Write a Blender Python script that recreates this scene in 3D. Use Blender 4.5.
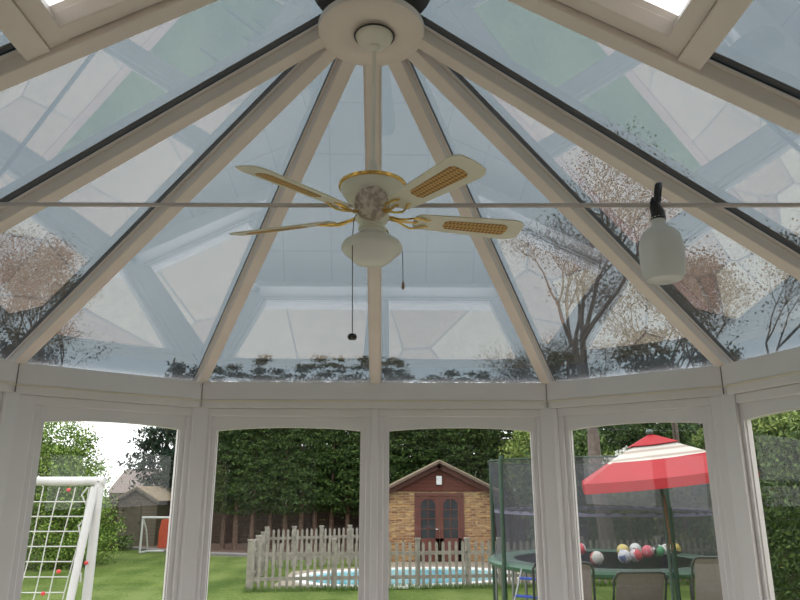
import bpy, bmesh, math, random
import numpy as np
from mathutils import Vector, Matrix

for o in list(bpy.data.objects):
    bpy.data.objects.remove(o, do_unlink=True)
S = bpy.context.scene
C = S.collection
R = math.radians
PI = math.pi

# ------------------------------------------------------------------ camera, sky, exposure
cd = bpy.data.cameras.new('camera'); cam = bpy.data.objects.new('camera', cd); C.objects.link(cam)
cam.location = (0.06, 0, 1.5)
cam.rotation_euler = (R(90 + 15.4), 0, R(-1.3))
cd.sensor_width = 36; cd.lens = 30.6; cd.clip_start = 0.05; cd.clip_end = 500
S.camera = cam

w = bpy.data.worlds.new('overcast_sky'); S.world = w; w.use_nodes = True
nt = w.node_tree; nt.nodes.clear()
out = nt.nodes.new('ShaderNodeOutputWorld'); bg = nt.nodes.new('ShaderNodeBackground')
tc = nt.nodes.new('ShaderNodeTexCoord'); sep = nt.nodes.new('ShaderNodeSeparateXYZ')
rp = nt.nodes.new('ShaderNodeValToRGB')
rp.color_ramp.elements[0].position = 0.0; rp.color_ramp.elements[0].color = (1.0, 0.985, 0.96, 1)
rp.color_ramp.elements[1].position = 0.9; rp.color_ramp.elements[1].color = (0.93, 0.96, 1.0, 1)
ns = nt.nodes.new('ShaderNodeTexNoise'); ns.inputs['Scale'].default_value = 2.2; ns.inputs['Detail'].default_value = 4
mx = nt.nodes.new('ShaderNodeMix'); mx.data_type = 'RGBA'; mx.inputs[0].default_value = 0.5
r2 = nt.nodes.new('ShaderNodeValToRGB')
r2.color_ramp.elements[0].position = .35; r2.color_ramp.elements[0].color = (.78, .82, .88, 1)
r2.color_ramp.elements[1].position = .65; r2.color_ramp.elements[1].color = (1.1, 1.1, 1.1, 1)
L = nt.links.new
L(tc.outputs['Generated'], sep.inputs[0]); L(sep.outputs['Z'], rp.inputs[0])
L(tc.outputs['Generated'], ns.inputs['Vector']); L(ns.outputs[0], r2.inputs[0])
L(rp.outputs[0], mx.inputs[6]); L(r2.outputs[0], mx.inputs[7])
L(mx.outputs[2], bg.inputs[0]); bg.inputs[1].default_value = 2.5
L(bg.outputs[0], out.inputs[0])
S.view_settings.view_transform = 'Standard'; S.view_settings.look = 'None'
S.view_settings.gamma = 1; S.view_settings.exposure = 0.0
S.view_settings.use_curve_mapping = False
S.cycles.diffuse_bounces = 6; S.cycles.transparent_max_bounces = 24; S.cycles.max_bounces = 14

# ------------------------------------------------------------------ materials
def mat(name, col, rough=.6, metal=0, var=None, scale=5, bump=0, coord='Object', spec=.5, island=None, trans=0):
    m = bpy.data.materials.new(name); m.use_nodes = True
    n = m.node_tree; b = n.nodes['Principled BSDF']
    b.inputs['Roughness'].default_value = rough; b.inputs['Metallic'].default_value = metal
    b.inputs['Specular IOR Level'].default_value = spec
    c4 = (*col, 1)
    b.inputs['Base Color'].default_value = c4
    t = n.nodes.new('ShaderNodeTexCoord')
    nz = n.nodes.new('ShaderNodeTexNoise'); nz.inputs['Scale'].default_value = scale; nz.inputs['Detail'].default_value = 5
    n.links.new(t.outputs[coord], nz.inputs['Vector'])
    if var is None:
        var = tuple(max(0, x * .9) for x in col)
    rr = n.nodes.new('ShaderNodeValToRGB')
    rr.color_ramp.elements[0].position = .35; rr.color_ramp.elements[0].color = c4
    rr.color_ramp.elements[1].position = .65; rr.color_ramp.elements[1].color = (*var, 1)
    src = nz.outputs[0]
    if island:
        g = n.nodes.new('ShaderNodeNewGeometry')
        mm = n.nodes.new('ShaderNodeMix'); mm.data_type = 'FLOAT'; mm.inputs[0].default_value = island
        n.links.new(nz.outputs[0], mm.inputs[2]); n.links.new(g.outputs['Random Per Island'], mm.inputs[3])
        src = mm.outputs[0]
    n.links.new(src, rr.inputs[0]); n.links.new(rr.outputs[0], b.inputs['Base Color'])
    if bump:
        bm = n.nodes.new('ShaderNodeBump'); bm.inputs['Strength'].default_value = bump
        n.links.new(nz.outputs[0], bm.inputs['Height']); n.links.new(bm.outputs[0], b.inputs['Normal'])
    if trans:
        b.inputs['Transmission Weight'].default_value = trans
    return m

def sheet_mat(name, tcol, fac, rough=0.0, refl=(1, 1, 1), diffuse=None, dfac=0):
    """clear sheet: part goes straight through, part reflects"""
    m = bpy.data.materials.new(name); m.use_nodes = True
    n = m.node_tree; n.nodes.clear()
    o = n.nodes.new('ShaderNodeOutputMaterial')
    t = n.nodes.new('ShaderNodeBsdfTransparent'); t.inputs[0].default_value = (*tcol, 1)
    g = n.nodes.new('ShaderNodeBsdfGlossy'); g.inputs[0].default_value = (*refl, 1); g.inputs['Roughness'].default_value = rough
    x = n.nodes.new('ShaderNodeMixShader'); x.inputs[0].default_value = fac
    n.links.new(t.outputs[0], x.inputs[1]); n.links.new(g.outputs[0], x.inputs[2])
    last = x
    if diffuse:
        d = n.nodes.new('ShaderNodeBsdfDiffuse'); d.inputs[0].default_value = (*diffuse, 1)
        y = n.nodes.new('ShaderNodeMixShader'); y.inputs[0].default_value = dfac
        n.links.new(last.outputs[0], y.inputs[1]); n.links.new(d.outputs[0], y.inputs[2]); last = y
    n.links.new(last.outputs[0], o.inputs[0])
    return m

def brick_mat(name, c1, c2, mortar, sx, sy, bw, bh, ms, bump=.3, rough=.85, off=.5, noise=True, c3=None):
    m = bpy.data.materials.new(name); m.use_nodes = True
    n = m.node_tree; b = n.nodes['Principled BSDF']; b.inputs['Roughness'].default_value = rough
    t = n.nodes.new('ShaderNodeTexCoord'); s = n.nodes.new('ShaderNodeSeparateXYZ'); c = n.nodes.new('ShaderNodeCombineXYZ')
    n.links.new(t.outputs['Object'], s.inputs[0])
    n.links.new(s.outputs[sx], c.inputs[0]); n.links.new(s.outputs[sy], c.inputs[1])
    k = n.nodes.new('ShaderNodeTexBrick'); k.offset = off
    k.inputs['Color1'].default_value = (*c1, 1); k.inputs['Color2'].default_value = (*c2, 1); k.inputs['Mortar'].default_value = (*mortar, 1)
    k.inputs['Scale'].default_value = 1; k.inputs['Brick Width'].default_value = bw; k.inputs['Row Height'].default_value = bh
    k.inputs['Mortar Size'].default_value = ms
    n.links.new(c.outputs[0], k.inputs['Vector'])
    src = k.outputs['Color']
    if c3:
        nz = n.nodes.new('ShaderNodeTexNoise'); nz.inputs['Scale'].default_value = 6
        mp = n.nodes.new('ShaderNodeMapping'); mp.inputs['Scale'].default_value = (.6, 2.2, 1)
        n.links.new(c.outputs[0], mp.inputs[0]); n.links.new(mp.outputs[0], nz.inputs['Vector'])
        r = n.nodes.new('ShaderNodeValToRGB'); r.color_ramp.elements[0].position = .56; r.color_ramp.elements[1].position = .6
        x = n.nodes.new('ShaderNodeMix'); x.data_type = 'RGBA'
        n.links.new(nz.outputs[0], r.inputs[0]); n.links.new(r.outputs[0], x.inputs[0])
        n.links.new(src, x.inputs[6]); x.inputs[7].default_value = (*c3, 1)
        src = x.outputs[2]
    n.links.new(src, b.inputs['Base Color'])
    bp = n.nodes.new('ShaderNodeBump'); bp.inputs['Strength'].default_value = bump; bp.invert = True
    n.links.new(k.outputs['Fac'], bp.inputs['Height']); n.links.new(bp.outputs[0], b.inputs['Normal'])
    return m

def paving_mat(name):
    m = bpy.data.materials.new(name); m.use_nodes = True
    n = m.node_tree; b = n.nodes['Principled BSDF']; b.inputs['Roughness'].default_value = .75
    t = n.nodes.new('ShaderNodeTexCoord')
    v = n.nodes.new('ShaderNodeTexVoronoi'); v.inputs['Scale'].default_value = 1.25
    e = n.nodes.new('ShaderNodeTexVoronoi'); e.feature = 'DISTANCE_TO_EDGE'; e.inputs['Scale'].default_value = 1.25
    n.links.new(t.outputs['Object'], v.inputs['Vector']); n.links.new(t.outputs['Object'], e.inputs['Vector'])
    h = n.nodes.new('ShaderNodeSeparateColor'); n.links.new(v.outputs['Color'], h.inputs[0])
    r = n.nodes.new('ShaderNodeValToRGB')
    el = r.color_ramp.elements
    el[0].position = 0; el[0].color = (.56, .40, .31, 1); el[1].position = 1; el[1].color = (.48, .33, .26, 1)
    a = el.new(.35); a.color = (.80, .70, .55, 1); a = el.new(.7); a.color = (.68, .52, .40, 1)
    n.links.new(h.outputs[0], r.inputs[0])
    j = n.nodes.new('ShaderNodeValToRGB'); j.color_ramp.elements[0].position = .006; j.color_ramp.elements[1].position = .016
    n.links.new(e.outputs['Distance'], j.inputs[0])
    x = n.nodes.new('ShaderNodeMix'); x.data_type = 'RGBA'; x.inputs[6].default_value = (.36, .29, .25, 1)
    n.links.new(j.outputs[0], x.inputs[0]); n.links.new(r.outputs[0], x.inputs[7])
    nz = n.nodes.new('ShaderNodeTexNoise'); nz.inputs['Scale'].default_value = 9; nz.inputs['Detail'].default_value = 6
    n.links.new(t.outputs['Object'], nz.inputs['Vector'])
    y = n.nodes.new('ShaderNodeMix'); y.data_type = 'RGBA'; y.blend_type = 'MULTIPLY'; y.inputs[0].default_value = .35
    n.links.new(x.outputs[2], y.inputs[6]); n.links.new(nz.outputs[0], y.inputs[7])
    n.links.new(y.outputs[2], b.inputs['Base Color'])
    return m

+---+

• Task statement
Reproduce only the lines from the beginning of the data through the line that contains "PI = math.pi", both included, and please drop the pictures.

• Result for this exercise
Write a Blender Python script that recreates this scene in 3D. Use Blender 4.5.
import bpy, bmesh, math, random
import numpy as np
from mathutils import Vector, Matrix

for o in list(bpy.data.objects):
    bpy.data.objects.remove(o, do_unlink=True)
S = bpy.context.scene
C = S.collection
R = math.radians
PI = math.pi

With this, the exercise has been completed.